• This apparatus, held in London's Science Museum, has some significant purpose — or curiosity value — in the history of physics. Can you guess what it is?

      They wait for no man, but using this device a noble physicist could predict how long one of them would stay. Answer next month.
    • Last month, on our website: G. P. Thomson's electron-diffraction camera

      In 1937, George Paget Thomson followed in his father's footsteps to win the Nobel Prize for Physics. Paradoxically, his work made apparent the wave nature of electrons — a concept J. J. Thomson had firmly opposed.

      Ten years earlier, G. P Thomson had asked one of his students to study electron diffraction. When the student fired electrons through a thin film of celluloid, surprisingly, diffuse halos were produced on the observing screen. These halos looked like diffraction patterns made by waves, but it was impossible to be sure, because the structure of celluloid was not known then. So Thomson checked the results using metals — aluminium, platinum and gold — whose structure was both simple and well known, and he too saw clear diffraction patterns.

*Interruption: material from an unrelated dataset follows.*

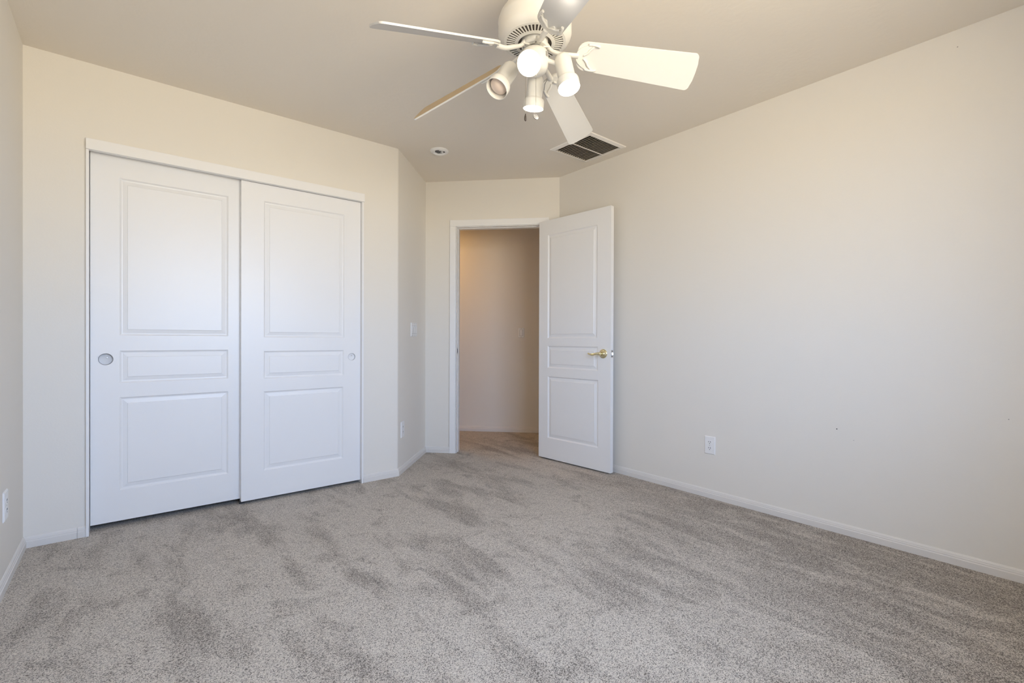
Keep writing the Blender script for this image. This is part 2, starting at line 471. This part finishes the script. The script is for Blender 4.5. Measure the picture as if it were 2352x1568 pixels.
closet_door('white three-panel sliding closet door, the front one nearest the doorway', 0.5500, 1.295, YA + 0.010, 0.022, 1.9895, PR, (1.233, 0.897), 0.026)
bm = bmesh.new(); box(bm, (0.545, YA + 0.046, 0.0), (0.575, YA + 0.049, 0.030)); mesh_obj('floor_guide', bm, M['slot'], t)

# ------------------------------------------------------------------ doorway trim (casing, jamb, stop) and strike plate
t = srect('door_1', tuple(TC @ V(DO0, 0, 0)))
def casing(name, s0, s1, z0, z1):
    bm = bmesh.new(); box(bm, (s0, -0.017, z0), (s1, 0, z1), bev=0.003)
    bmesh.ops.transform(bm, matrix=TC, verts=bm.verts); return mesh_obj(name, bm, M['trim'], t)
casing('casing', DO0 - 0.058, DO0 - 0.003, 0, DTOP + 0.001)
casing('casing', DO1 + 0.003, DO1 + 0.060, 0, DTOP + 0.001)
casing('casing', DO0 - 0.058, DO1 + 0.060, DTOP + 0.001, DTOP + 0.059)
bm = bmesh.new()
j = 0.012
box(bm, (DO0 - 0.001, -0.004, 0), (DO0 + j - 0.008, TH + 0.004, DTOP)); box(bm, (DO1 - j + 0.008, -0.004, 0), (DO1 + 0.001, TH + 0.004, DTOP))
box(bm, (DO0, -0.004, DTOP - 0.004), (DO1, TH + 0.004, DTOP + 0.001))
bmesh.ops.transform(bm, matrix=TC, verts=bm.verts); mesh_obj('jamb', bm, M['trim'], t)
bm = bmesh.new()
box(bm, (DO0 + 0.004, 0.040, 0), (DO0 + 0.009, 0.075, DTOP - 0.004)); box(bm, (DO1 - 0.009, 0.040, 0), (DO1 - 0.004, 0.075, DTOP - 0.004))
box(bm, (DO0 + 0.004, 0.040, DTOP - 0.009), (DO1 - 0.004, 0.075, DTOP - 0.004))
bmesh.ops.transform(bm, matrix=TC, verts=bm.verts); mesh_obj('door_stop', bm, M['trim'], t)
bm = bmesh.new()
box(bm, (DO0 + 0.004, 0.002, 0.888), (DO0 + 0.0058, 0.038, 0.948)); bmesh.ops.transform(bm, matrix=TC, verts=bm.verts)
sp = mesh_obj('strike_plate', bm, M['steel'], t)
bm = bmesh.new(); box(bm, (DO0 + 0.0056, 0.012, 0.900), (DO0 + 0.0064, 0.028, 0.936)); bmesh.ops.transform(bm, matrix=TC, verts=bm.verts)
mesh_obj('strike_hole', bm, M['slot'], sp)

# ------------------------------------------------------------------ the open bedroom door
DH, DF = V(2.781, 3.035, 0), V(2.840, 2.300, 0)
du = (DF - DH).normalized(); dv = V(-du.y, du.x, 0)
if dv.x < 0: dv = -dv                                   # towards the right wall (thickness)
DW = 0.738; DZ0, DZ1 = 0.012, 2.036
TDo = frame((DH.x, DH.y, DZ0), du, dv, Zv)
dr = thing('entry_door', 'open white three-panel door with brass lever, swung against the right wall', 'door', (DH.x, DH.y, DZ0))
bm = bmesh.new()
pan = [(0.100, 1.034, 0.612, 1.912), (0.101, 0.782, 0.618, 0.968), (0.103, 0.186, 0.624, 0.710)]
panel_leaf(bm, DW, DZ1 - DZ0, [(a, b - DZ0, c, d - DZ0) for a, b, c, d in pan], th=0.035)
bmesh.ops.transform(bm, matrix=TDo, verts=bm.verts); mesh_obj('door_leaf', bm, M['door'], dr)
hs, hz = 0.672, 0.915 - DZ0
def handle(side):
    T = frame(TDo @ V(hs, 0 if side > 0 else 0.035, hz), du, Zv, (-dv) * side)      # z points out of the face
    bm = bmesh.new()
    lathe(bm, [(0, 0), (0.0350, 0), (0.0355, 0.003), (0.033, 0.007), (0.024, 0.0085), (0.014, 0.011), (0.0105, 0.016), (0.010, 0.040), (0.0125, 0.044), (0.0125, 0.055), (0.009, 0.059), (0, 0.060)], 40, T)
    h = mesh_obj('handle', bm, M['brass'], dr, smooth=True, angle=50)
    h['label'] = 'polished brass door lever'
    bm = bmesh.new()
    pts = spline([(0, 0, 0.050), (-0.022, 0.001, 0.052), (-0.050, -0.005, 0.052), (-0.078, -0.008, 0.049), (-0.100, -0.003, 0.046), (-0.112, 0.002, 0.044)], 6)
    n = len(pts); rad = [0.0120 - 0.0062 * (i / (n - 1)) ** 0.8 for i in range(n)]
    tube(bm, pts, rad, 14, T); mesh_obj('lever', bm, M['brass'], h, smooth=True, angle=60)
handle(1)
bm = bmesh.new(); box(bm, (DW, 0.005, hz - 0.028), (DW + 0.0012, 0.030, hz + 0.028), TDo); lp = mesh_obj('latch_plate', bm, M['steel'], dr)
bm = bmesh.new(); prism(bm, [(DW + 0.001, 0.011), (DW + 0.011, 0.019), (DW + 0.011, 0.023), (DW + 0.001, 0.024)], hz - 0.010, hz + 0.010, TDo); mesh_obj('latch_bolt', bm, M['steel'], lp)
for zz in (hz - 0.021, hz + 0.021):
    bm = bmesh.new(); lathe(bm, [(0, 0.0022), (0.0035, 0.0020), (0.004, 0.001)], 12, frame(TDo @ V(DW, 0.0175, zz), dv, Zv, du)); mesh_obj('plate_screw', bm, M['slot'], lp)
for zz in (0.22, 1.02, 1.80):
    bm = bmesh.new(); lathe(bm, [(0, 0), (0.007, 0), (0.007, 0.088), (0, 0.088)], 16, TDo @ Matrix.Translation((-0.009, 0.040, zz))); mesh_obj('hinge', bm, M['brass'], dr, smooth=True)

# ------------------------------------------------------------------ wall plates
def plate(T, s0, s1, z0, z1, name, label, cat, kind, group=None, th=0.006):
    """T: wall frame with y outwards; the plate stands th into the room."""
    c = T @ V((s0 + s1) / 2, 0, z0)
    t = thing(name, label, cat, tuple(c), group)
    bm = bmesh.new()
    vs = box(bm, (s0, -th * 0.35, z0), (s1, 0.0, z1))
    e = 0.004
    A = [bm.verts.new(q) for q in ((s0, -th * 0.35, z0), (s1, -th * 0.35, z0), (s1, -th * 0.35, z1), (s0, -th * 0.35, z1))]
    B = [bm.verts.new(q) for q in ((s0 + e, -th, z0 + e), (s1 - e, -th, z0 + e), (s1 - e, -th, z1 - e), (s0 + e, -th, z1 - e))]
    for k in range(4): bm.faces.new((A[k], A[(k + 1) % 4], B[(k + 1) % 4], B[k]))
    bm.faces.new(B)
    bmesh.ops.transform(bm, matrix=T, verts=bm.verts); mesh_obj('cover_plate', bm, M['plate'], t)
    zc = (z0 + z1) / 2; sc = (s0 + s1) / 2
    def disc(s, z, r, d, m, nme, par=t, seg=20):
        bm = bmesh.new(); lathe(bm, [(0, d), (r * 0.9, d), (r, d - 0.0006), (r, -0.001)], seg, T @ frame((s, -th, z), V(1, 0, 0), Zv, V(0, -1, 0))); return mesh_obj(nme, bm, m, par)
    if kind == 'outlet':
        for dz in (0.0195, -0.0195):
            bm = bmesh.new(); n = 28; pts = []
            for k in range(n):
                a = 2 * pi * k / n; x = 0.0172 * cos(a); z = max(-0.0142, min(0.0142, 0.0172 * sin(a))); pts.append((x, z))
            prism(bm, pts, 0, 0.0012, T @ frame((sc, -th, zc + dz), V(1, 0, 0), Zv, V(0, -1, 0)))
            r = mesh_obj('receptacle', bm, M['plate'], t)
            for dx, hh in ((-0.0065, 0.0088), (0.0065, 0.0072)):
                bm = bmesh.new(); box(bm, (sc + dx - 0.0013, -th - 0.0018, zc + dz + 0.003 - hh / 2), (sc + dx + 0.0013, -th - 0.0008, zc + dz + 0.003 + hh / 2)); bmesh.ops.transform(bm, matrix=T, verts=bm.verts); mesh_obj('slot', bm, M['slot'], r)
            disc(sc, zc + dz - 0.0078, 0.0024, 0.0019, M['slot'], 'ground_hole', r, 12)
        disc(sc, zc, 0.0028, 0.0010, M['steel'], 'screw')
    elif kind.startswith('rocker'):
        n = int(kind[-1]); pitch = 0.046
        for i in range(n):
            s = sc + (i - (n - 1) / 2) * pitch
            bm = bmesh.new(); box(bm, (s - 0.0175, -th - 0.0006, zc - 0.0345), (s + 0.0175, -th + 0.001, zc + 0.0345)); bmesh.ops.transform(bm, matrix=T, verts=bm.verts); r = mesh_obj('rocker_surround', bm, M['slotgrey'], t)
            bm = bmesh.new()
            q = [bm.verts.new(T @ V(*p)) for p in ((s - 0.0155, -th - 0.0012, zc - 0.0325), (s + 0.0155, -th - 0.0012, zc - 0.0325), (s + 0.0155, -th - 0.0028, zc), (s - 0.0155, -th - 0.0028, zc), (s + 0.0155, -th - 0.0050, zc + 0.0325), (s - 0.0155, -th - 0.0050, zc + 0.0325),
                                                     (s - 0.0155, -th, zc - 0.0325), (s + 0.0155, -th, zc - 0.0325), (s + 0.0155, -th, zc + 0.0325), (s - 0.0155, -th, zc + 0.0325))]
            for fc in ((0, 1, 2, 3), (3, 2, 4, 5), (0, 6, 7, 1), (5, 4, 8, 9), (1, 7, 8, 4, 2), (0, 3, 5, 9, 6)): bm.faces.new([q[k] for k in fc])
            mesh_obj('rocker', bm, M['plate'], r)
            for zz in (zc + 0.0485, zc - 0.0485): disc(s, zz, 0.0027, 0.0010, M['slotgrey'], 'screw', t, 12)
    return t
M['slotgrey'] = mat('seam_grey', (0.30, 0.29, 0.28), 0.5)
plate(TB, 1.529, 1.601, 0.283, 0.398, 'wall_outlet', 'white duplex outlet low on the blank right wall beyond the open door', 'outlet', 'outlet')
plate(TD, 0.066, 0.140, 0.268, 0.388, 'wall_outlet', 'white duplex outlet low on the narrow angled wall under the switch plate', 'outlet', 'outlet')
plate(TL, 2.784, 2.866, 0.272, 0.392, 'wall_outlet', 'white duplex outlet on the left wall, cut by the edge of the photo', 'outlet', 'outlet')
plate(TD, 0.312, 0.476, 1.043, 1.158, 'light_switch', 'white three-gang switch plate on the narrow angled wall beside the doorway', 'light switch', 'rocker3')
plate(frame(P3 - cn * HW, cdv, -cn, Zv), 0.733, 0.800, 1.043, 1.150, 'light_switch', 'single rocker switch on the shaded hallway wall seen through the doorway', 'light switch', 'rocker1')

# small nail holes and a scuff on the right wall
for k, (y, z, r) in enumerate(((0.859, 0.550, 0.0028), (0.783, 0.502, 0.0015), (0.395, 2.361, 0.0022), (0.225, 0.685, 0.0020))):
    lab = ('dark nail hole low in the middle of the right wall', 'tiny faint nail hole just below and right of the dark one', 'nail hole high on the right wall near the ceiling', 'nail hole low on the right wall at the photo edge')[k]
    bm = bmesh.new(); lathe(bm, [(0, 0.0008), (r, 0.0005), (r * 1.2, -0.001)], 10, frame((XB, y, z), V(0, 1, 0), Zv, V(-1, 0, 0)))
    o = mesh_obj('nail_hole', bm, M['slotgrey'] if k else M['slot']); o['label'] = lab; o['category'] = 'nail hole'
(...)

      The diffraction apparatus was based on the same discharge-tube principle as that used by J. J. Thomson in discovering the electron. In this picture of G. P. Thomson's diffraction camera, electrons flowed from the negatively charged electrode at the left, through a small hole in the metal disc to focus them, then through a thin film of celluloid or metal onto the screen at the right. The diffraction pattern on the screen could then be photographed.

      G. P. Thomson's work was similar to that of Clinton Joseph Davisson (who shared the Nobel Prize with Thomson) and Lester Halbert Germer at the Bell Telephone Laboratory in the same year (Nature 119, 558–560; 1927). They investigated the angular distribution of electrons scattered from a sample of nickel, and calculated that the electrons were scattered by the surface atoms at the exact angles predicted by Bragg's formula, with wavelengths given by De Broglie's equation. Thus quantum theory, which was still being pieced together in the 1920s, was shown to have some basis in reality, and was not simply a mathematical construct.